─── PROVIDED MATERIAL ───

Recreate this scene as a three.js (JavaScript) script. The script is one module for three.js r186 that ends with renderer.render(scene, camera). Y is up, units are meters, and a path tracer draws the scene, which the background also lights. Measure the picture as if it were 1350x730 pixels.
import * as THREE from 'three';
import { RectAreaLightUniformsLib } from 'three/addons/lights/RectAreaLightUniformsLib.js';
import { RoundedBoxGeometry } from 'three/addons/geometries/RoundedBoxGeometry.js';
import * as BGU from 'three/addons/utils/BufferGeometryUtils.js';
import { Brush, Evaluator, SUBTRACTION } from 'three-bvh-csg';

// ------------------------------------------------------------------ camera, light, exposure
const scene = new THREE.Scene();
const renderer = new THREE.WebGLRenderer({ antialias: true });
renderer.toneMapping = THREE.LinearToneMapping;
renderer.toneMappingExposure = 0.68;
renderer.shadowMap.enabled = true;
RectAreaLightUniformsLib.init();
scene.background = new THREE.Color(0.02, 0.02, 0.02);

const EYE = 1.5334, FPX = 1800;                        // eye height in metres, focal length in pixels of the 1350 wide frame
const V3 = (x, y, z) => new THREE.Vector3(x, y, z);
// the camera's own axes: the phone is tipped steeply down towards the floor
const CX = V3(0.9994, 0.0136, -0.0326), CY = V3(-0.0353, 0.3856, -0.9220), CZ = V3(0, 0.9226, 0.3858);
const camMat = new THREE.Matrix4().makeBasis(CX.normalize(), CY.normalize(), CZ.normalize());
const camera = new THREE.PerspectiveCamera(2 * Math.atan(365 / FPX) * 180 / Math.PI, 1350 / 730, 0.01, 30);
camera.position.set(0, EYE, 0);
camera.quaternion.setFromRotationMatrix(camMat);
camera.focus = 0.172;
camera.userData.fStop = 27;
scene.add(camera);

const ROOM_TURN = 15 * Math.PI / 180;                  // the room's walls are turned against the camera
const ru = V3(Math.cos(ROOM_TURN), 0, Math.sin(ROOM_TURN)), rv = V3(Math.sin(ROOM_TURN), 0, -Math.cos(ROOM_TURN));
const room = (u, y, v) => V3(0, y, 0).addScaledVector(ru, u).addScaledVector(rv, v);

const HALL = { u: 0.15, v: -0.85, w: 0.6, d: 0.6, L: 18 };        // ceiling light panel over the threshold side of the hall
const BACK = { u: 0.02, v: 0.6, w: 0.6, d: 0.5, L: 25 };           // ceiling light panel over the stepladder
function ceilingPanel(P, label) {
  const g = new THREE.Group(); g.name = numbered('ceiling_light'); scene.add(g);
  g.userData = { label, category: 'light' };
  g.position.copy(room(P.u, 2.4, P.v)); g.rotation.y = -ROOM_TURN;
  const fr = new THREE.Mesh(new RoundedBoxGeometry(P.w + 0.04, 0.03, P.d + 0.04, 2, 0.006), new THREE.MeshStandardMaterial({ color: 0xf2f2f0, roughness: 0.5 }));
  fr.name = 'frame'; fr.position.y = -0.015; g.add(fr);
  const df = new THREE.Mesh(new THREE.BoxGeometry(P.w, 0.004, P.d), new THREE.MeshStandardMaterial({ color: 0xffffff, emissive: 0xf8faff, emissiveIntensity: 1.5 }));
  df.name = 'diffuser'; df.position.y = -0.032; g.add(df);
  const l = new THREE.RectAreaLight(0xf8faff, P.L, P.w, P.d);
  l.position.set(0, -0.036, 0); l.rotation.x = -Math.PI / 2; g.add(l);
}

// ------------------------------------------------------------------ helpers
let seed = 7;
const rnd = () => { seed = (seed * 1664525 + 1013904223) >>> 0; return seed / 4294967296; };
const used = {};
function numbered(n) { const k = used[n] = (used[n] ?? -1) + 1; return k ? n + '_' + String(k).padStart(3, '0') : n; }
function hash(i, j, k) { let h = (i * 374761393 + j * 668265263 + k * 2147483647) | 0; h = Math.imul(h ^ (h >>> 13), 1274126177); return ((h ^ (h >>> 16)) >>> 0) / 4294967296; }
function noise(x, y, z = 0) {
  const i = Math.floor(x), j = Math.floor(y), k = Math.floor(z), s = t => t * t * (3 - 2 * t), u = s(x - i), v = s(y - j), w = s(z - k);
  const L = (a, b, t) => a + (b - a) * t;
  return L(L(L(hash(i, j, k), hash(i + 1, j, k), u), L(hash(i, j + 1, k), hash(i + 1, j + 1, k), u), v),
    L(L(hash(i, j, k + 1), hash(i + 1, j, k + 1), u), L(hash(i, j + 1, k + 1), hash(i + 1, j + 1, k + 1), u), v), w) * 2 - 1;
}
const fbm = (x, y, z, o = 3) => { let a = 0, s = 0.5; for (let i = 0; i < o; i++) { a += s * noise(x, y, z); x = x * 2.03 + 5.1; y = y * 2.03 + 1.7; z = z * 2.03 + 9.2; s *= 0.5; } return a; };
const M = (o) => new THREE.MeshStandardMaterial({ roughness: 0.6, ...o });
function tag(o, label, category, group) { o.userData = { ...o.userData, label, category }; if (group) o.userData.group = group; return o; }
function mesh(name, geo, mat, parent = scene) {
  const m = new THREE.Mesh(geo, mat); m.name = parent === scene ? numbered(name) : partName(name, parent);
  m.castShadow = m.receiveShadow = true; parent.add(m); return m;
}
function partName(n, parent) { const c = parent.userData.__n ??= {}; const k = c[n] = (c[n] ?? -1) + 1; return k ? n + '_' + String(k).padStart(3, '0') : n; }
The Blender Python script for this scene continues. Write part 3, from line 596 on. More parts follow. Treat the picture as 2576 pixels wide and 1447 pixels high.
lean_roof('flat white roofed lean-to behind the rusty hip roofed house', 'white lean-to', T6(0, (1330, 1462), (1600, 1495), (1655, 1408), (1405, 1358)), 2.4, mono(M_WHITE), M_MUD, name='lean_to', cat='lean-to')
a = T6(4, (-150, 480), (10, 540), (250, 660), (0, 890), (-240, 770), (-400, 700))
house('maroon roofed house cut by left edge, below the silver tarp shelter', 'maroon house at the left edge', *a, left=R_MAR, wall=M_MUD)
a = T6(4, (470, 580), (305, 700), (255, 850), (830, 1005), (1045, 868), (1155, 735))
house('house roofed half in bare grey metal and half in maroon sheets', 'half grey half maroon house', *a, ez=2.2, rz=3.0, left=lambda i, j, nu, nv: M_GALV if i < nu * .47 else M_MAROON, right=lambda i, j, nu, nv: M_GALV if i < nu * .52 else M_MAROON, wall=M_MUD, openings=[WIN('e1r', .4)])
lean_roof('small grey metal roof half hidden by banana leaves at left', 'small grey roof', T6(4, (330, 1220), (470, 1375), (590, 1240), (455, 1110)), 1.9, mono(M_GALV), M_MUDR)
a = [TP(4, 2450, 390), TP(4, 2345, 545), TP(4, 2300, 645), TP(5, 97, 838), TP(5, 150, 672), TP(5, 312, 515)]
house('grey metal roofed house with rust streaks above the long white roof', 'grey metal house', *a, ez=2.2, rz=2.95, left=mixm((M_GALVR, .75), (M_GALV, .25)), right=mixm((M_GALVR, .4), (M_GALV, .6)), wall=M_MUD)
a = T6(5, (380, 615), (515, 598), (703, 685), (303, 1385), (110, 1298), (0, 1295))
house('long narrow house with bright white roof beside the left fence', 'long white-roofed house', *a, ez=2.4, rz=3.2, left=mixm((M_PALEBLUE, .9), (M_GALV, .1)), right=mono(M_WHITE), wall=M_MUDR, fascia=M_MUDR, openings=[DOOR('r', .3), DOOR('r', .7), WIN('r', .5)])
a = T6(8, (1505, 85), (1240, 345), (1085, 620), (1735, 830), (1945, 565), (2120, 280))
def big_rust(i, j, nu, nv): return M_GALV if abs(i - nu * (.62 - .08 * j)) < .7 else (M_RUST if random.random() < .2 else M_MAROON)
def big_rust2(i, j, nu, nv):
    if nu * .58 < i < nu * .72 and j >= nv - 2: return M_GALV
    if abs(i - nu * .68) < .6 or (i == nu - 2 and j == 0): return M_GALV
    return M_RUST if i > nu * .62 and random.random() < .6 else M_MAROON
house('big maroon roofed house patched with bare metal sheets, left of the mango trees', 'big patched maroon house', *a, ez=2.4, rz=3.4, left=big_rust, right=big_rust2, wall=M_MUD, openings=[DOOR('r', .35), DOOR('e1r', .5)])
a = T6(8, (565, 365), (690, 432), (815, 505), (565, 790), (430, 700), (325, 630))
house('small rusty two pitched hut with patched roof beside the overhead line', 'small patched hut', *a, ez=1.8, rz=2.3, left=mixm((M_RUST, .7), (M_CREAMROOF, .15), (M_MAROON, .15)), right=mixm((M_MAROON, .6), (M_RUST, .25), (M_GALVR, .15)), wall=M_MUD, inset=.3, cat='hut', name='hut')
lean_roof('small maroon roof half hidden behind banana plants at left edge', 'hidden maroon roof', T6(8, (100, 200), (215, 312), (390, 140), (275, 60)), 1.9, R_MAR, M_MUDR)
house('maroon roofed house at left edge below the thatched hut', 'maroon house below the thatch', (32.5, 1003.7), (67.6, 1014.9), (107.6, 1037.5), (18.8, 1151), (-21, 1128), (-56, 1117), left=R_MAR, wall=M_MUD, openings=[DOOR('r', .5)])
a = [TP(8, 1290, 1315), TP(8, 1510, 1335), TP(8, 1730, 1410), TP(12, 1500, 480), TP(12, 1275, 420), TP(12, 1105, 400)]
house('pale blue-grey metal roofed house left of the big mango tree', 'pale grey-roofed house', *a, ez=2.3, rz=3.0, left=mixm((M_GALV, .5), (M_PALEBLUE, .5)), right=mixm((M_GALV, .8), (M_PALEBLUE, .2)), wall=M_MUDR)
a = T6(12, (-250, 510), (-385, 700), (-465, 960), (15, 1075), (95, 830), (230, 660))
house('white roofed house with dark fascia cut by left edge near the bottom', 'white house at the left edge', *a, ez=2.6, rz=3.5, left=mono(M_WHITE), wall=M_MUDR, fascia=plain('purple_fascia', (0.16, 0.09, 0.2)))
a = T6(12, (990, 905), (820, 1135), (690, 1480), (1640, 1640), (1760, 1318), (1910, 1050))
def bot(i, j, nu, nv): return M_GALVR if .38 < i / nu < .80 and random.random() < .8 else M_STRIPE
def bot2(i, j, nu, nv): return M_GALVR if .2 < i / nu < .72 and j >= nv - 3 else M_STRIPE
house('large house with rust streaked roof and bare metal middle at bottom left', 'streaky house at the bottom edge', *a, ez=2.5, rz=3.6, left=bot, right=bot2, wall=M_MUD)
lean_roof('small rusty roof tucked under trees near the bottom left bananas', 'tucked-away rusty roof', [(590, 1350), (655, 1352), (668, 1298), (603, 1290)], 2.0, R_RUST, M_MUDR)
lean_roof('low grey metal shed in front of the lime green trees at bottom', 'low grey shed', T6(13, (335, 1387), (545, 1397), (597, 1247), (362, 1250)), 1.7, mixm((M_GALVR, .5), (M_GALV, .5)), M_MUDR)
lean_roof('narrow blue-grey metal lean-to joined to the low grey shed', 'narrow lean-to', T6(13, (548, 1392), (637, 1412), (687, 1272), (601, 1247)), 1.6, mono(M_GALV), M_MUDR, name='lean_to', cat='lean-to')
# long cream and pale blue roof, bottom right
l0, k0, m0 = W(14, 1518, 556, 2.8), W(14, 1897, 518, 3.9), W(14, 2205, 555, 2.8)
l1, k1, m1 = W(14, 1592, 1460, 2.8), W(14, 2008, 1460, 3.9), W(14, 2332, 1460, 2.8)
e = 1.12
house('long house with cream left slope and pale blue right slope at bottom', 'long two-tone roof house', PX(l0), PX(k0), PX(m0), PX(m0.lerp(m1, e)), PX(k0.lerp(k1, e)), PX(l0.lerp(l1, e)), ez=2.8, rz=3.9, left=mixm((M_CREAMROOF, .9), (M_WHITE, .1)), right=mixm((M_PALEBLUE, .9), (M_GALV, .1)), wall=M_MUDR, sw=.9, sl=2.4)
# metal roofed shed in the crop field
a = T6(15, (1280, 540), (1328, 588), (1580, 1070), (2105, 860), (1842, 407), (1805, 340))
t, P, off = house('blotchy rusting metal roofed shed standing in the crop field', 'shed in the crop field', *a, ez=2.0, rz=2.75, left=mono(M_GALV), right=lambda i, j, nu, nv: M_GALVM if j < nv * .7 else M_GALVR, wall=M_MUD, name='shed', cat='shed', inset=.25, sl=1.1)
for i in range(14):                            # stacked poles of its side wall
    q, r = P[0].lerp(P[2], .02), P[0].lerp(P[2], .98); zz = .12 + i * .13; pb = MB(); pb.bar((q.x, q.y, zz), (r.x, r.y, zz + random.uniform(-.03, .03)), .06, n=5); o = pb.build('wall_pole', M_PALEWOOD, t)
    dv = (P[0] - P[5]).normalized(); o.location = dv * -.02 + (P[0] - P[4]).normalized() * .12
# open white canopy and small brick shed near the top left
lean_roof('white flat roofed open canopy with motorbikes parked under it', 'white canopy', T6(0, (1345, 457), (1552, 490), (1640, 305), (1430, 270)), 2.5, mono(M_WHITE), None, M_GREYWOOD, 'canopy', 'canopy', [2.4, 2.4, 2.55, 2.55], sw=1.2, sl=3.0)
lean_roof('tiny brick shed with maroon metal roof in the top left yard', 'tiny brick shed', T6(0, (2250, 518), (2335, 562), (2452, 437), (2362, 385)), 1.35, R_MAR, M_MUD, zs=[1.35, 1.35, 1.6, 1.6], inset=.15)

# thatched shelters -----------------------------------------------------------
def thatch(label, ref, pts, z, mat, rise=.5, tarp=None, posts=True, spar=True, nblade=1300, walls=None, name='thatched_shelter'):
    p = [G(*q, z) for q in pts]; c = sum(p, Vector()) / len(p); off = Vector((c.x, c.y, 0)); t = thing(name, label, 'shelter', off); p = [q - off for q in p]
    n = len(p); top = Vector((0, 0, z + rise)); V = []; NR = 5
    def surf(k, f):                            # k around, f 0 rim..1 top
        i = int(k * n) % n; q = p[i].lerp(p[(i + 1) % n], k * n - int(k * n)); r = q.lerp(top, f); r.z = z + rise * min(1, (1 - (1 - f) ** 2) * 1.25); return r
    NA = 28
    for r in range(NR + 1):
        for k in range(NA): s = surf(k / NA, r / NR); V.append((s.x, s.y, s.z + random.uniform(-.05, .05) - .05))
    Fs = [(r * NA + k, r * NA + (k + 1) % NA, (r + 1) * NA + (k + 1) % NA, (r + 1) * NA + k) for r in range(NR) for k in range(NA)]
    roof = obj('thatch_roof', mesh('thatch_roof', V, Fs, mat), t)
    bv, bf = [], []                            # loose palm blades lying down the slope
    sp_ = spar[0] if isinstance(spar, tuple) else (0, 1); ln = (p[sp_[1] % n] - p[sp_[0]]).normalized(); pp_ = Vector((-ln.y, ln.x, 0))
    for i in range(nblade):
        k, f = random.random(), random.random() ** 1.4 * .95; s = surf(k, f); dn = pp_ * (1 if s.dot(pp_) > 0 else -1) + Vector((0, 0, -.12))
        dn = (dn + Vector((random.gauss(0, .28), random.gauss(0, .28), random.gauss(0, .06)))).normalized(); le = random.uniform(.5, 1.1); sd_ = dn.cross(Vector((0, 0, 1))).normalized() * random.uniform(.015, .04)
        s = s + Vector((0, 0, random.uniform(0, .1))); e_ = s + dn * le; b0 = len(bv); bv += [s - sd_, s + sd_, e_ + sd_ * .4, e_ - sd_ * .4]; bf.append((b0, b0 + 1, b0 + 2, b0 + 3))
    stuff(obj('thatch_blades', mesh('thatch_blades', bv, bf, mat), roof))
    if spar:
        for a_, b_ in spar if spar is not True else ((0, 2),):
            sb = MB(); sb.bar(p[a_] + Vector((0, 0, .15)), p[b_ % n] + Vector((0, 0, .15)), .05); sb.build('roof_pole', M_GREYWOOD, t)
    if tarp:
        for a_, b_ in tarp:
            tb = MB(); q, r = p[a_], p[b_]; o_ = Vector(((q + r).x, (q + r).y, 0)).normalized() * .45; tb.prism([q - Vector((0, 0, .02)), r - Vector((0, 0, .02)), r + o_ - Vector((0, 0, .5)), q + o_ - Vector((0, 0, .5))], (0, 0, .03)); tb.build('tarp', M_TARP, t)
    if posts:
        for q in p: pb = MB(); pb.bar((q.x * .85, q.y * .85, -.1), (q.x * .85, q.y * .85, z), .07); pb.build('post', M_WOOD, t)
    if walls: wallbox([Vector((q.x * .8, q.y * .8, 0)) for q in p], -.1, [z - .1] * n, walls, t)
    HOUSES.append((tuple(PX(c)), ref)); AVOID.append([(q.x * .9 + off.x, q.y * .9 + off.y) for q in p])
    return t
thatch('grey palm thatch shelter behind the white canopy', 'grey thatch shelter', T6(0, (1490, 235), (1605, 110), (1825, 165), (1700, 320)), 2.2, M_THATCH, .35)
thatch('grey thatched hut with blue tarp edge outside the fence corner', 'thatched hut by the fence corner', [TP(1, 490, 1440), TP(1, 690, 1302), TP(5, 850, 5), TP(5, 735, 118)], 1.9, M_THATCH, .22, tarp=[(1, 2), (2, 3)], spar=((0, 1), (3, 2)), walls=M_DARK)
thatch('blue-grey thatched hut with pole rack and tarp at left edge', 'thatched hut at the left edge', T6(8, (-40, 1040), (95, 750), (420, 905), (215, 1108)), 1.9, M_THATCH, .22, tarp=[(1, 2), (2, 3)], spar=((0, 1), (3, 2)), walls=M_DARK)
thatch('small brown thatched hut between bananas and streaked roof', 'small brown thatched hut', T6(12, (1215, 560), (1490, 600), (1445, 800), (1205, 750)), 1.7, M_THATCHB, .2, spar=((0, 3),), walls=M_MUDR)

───

→ **SET PROBLEM**
Return only the count of lines in the records that hold the word "renderer".

→ **ANSWER TO THE TASK**
5